The game's inspired by old-schoolers like Metroid, but a more modern take on bite-sized action really steered the way.

"Shadow Complex was definitely a big source of inspiration to us. We love the old-school SNES and NES Metroid games that the Shadow Complex gameplay is based on," says Lindberg.

"The games from that era done today, with the technology we have access to now, is something that really gets us old-school gamers going. So we have actually been looking to games from 'back then' mostly while developing Renegade Ops. Games like Jackal, Desert strike, and Cannon Fodder."

Renegade Ops' campaign sees you traveling to a number of exotic locations around the globe, where - naturally - you're going to blow everything up. The key term for the game, according to Lindberg, is "fun."

Watch on YouTube

The game's only teaser so far, released earlier
this week.

"The Renegade Ops story will unfold via 2D comic panels and dialogues that pop up on screen," he says.
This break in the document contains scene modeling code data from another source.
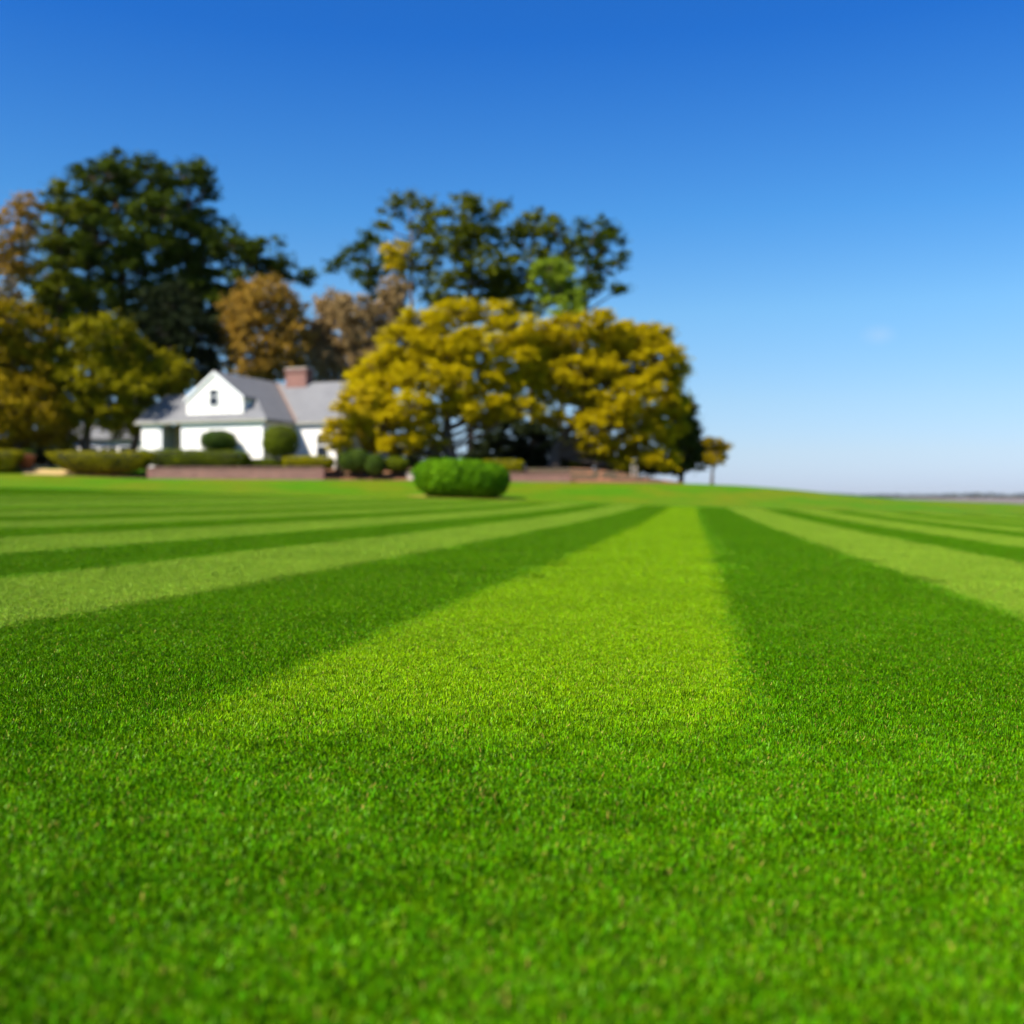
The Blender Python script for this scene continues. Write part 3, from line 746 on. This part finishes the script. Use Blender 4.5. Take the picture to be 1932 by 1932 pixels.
clipped('ball_topiary', 'rounded topiary dome against the white front wall', 'topiary', 'topiary', 380, 446, 812, 853, 65.9, 2.1, 0.8, 0.95, n=5000, taper=0.05, group=TG, stems=1)
clipped('ball_topiary', 'larger gold topped topiary dome in the shaded corner of the house', 'topiary', 'hedge_green', 496, 564, 803, 863, 65.4, 2.2, 0.85, 0.95, n=5500, group=TG, stems=1)
clipped('low_shrub', 'dark rounded shrub right of the yellow tree', 'shrub', 'topiary', 640, 700, 848, 890, 65.0, 1.5, 0.8, 0.9, n=4000)
clipped('low_shrub', 'small black green shrub in the red mulch bed', 'shrub', 'topiary', 690, 726, 858, 897, 64.6, 1.0, 0.9, 0.9, n=2600)
clipped('low_shrub', 'green rounded shrub just left of the big boxwood', 'shrub', 'hedge_green', 722, 772, 862, 890, 65.2, 1.2, 0.8, 0.9, n=3200)

# ------------------------------------------------------------------ the house
HO = np.array(((343 - CX) / F * 68, 68.0, 0.0)); HA = R(20)
HR = np.array((math.cos(HA), -math.sin(HA))); HD = np.array((math.sin(HA), math.cos(HA)))
def fr(p):
    p = np.asarray(p, float); q = p.copy()
    q[:, 0] = HO[0] + p[:, 0] * HR[0] + p[:, 1] * HD[0]
    q[:, 1] = HO[1] + p[:, 0] * HR[1] + p[:, 1] * HD[1]
    return q
FZ, EZ, SL, RZ, RL = 2.05, 5.28, 0.76, 8.43, 2.30     # floor, eave, slope, ridge height, ridge position
house = empty('white_cottage', tuple(fr(np.array([[2.0, 3.0, FZ]]))[0]), 'white clapboard house with grey roof, front gable and brick chimney', 'house')

def boards(b, l0, l1, z0, z1, d, clip=None, side=False, h=0.155, out=-1):
    """lap boards along a wall; clip(z) gives the run at a height; side=True runs along the depth axis"""
    z = z0
    while z < z1 - 0.02:
        zt = min(z + h, z1)
        a0, a1 = clip(z) if clip else (l0, l1)
        t0, t1 = clip(zt) if clip else (l0, l1)
        if a1 - a0 > 0.1 and t1 - t0 > 0.02:
            o0, o1 = out * 0.030, out * 0.006
            if side: q = [(d + o0, a0, z), (d + o0, a1, z), (d + o1, t1, zt), (d + o1, t0, zt), (d, a0, z), (d, a1, z)]
            else: q = [(a0, d + o0, z), (a1, d + o0, z), (t1, d + o1, zt), (t0, d + o1, zt), (a0, d, z), (a1, d, z)]
            b.add(fr(np.array(q, float)), [[0, 1, 2, 3], [4, 5, 1, 0]])
        z += h
def wall(name, label, box, siding):
    b = MB(); b.box(*box, fr=fr); o = b.build(name, M['white'], house)
    if label: o['label'] = label
    s = MB()
    for args, kw in siding: boards(s, *args, **kw)
    so = s.build('siding', M['white'], o); so['kind'] = 'stuff'
    return o
wall('front_wall', 'sunlit front wall under the gable', (0, 6.1, 0, 0.25, FZ, EZ - 0.05), [((0.1, 6.0, FZ, EZ - 0.08, 0), {})])
wall('side_wall', 'shaded right side wall', (5.85, 6.1, 0.25, 3.4, FZ, EZ - 0.05), [((0.1, 3.3, FZ, EZ - 0.08, 6.1), dict(side=True, out=1))])
wall('wing_wall', 'front wall of the right wing', (5.85, 9.5, 3.45, 3.7, FZ, EZ - 0.05), [((6.2, 9.4, FZ, EZ - 0.08, 3.45), {})])
wall('wing_end_wall', None, (9.25, 9.5, 3.7, 10.4, FZ, EZ - 0.05), [((3.8, 10.3, FZ, EZ - 0.08, 9.5), dict(side=True, out=1))])
wall('porch_side_wall', 'narrow wall left of the porch', (-3.1, -1.75, 0, 0.25, FZ, EZ - 0.05), [((-3.05, -1.8, FZ, EZ - 0.08, 0), {})])
wall('left_end_wall', None, (-3.1, -2.85, 0.25, 5.4, FZ, EZ - 0.05), [((0.3, 5.3, FZ, EZ - 0.08, -3.1), dict(side=True, out=-1))])
b = MB(); b.box(-1.75, 0.25, 1.6, 1.8, FZ, EZ - 0.05, fr); b.build('porch_back_wall', M['wood'], house)
b = MB(); b.box(-1.75, 0, -0.05, 1.6, FZ - 0.1, FZ + 0.12, fr); b.build('porch_floor', M['stone'], house)
b = MB(); b.box(-1.72, -1.54, 0.02, 0.2, FZ + 0.12, EZ - 0.05, fr); b.build('porch_post', M['trim'], house)
b = MB(); b.box(-1.2, -0.3, 1.55, 1.6, FZ + 0.12, FZ + 2.2, fr); dr = b.build('door', M['dark_door'], house)
b = MB(); b.box(-0.42, -0.36, 1.50, 1.55, FZ + 1.1, FZ + 1.2, fr); b.build('handle', M['trim'], dr)
# corner boards
for l in (0.0, 5.98):
    b = MB(); b.box(l, l + 0.12, -0.045, 0.0, FZ, EZ - 0.06, fr); b.build('corner_board', M['trim'], house)
b = MB(); b.box(5.97, 9.5, 3.40, 3.449, EZ - 0.35, EZ - 0.07, fr); b.build('frieze_board', M['trim'], house)

# gable
G0, G1, GD = 0.15, 4.42, 0.35
def rake(l): return RZ - 0.10 - SL * abs(l - RL)
b = MB()
gp = np.array([(G0, GD, 5.6), (G1, GD, 5.6), (G1, GD, rake(G1)), (RL, GD, rake(RL)), (G0, GD, rake(G0))])
gq = gp + np.array((0, 0.2, 0))
b.add(fr(np.vstack([gp, gq])), [[0, 1, 2, 3, 4], [9, 8, 7, 6, 5]] + [[i, i + 5, (i + 1) % 5 + 5, (i + 1) % 5] for i in range(5)])
gw = b.build('gable_wall', M['white'], house)
s = MB()
def gclip(z):
    d = (RZ - 0.12 - z) / SL
    return max(G0 + 0.02, RL - d), min(G1 - 0.02, RL + d)
boards(s, G0, G1, 5.72, RZ - 0.15, GD, gclip)
so = s.build('siding', M['white'], gw); so['kind'] = 'stuff'
b = MB()    # right cheek of the gable, in shade
ck = np.array([(G1 - 0.05, GD + 0.21, 5.5), (G1 - 0.05, 2.2, 5.5), (G1 - 0.05, 2.2, rake(G1)), (G1 - 0.05, GD + 0.21, rake(G1)),
               (G1 - 0.2, GD + 0.21, 5.5), (G1 - 0.2, 2.2, 5.5), (G1 - 0.2, 2.2, rake(G1)), (G1 - 0.2, GD + 0.21, rake(G1))])
b.add(fr(ck), [[0, 1, 2, 3], [7, 6, 5, 4], [0, 3, 7, 4], [1, 5, 6, 2], [3, 2, 6, 7], [0, 4, 5, 1]])
b.build('gable_cheek', M['white'], house)
b = MB()
ck2 = ck.copy(); ck2[:4, 0] = G0 + 0.05; ck2[4:, 0] = G0 + 0.2; ck2[:, 2] = np.where(ck2[:, 2] > 5.6, rake(G0), 5.5)
b.add(fr(ck2), [[3, 2, 1, 0], [4, 5, 6, 7], [4, 7, 3, 0], [2, 6, 5, 1], [7, 6, 2, 3], [1, 5, 4, 0]])
b.build('gable_cheek', M['white'], house)

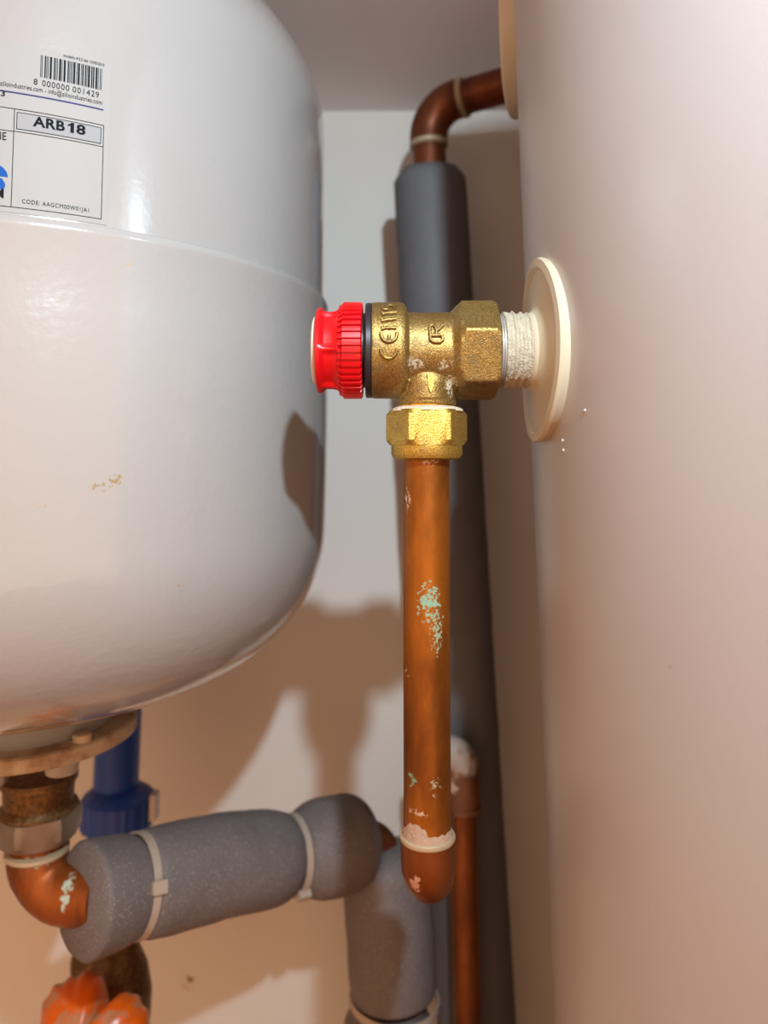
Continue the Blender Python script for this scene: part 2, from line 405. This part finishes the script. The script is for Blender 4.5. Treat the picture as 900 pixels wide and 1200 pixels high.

"The story is an important way for us to show our political stand poi... just kidding. It’s all about over-the-top action and blowing stuff up in a fictional modern-day world. It’s all about the fun."

This'll be Avalanche's first ever digitally distributed title, and it's been a long time coming. According to senior producer Andreas Thorsén, though, the studio isn't going to be leaving retail anytime soon.

"The idea of doing a digital title is something we’ve been thinking about for a long time. We’ve felt the game we wanted to play ourselves was missing from the digital space. A top-down arcade vehicle shooter with high production values," says Thorsén.

"So we created the concept for Renegade Ops and showed it to Sega and it turned out they had similar thoughts. Our strategy is all about doing fun action games with the highest of production values and we’ll continue to execute that in both digital and retail spaces."

"The first design document we created for the project had the words 'over-the-top Hollywood action' and 'lots of explosions' at the top of the first page."

Having taken a new direction with digital, then, what about new tech? What about Move and Kinect? Do the new ideas extend beyond the delivery method? Thorsén says the studio's looked at motion, but doesn't feel it's mature enough right now.

"Even though I can’t see us do a title specifically tailored for these peripherals we definitely have game mechanics in some projects that could be a very good fit," he says.

"I think I’d prefer to see new console hardware though. We always want to do more of everything, and our tech is certainly ready to push more pixels."

Thorsén adds that Renegade Ops "would look great in 3D."

"It has so much depth in its top-down camera and many layers of different heights in the terrain," he added.

There are obvious other possibilities for the game. On the subject of NGP, Thorsén says it "looks like a very powerful machine and is equipped with dual analog sticks which would fit our game very well."

What's to come from Avalanche after Renegade Ops? Its been rumoured its working on Fury Road, a game adaptation of Mad Max 4 with God of War II director Cory Barlog. There's also RPG strategy title AionGuard, which was canceled last February, although there is the hope that Avalanche will return to it one day.

But of course, we can't leave without asking one final thing: are we going to see a Just Cause 3 anytime soon?

"Judging by the amount of positive feedback we still receive for JC2 I wouldn’t be surprised," says Thorsén, referring to comments made by studio boss Christofer Sundberg after the release of the last game.

"I’m not able to confirm anything about a new game, but we love the IP and would love to return to it again."

Renegade Ops releases this summer for PSN, XBLA and PC.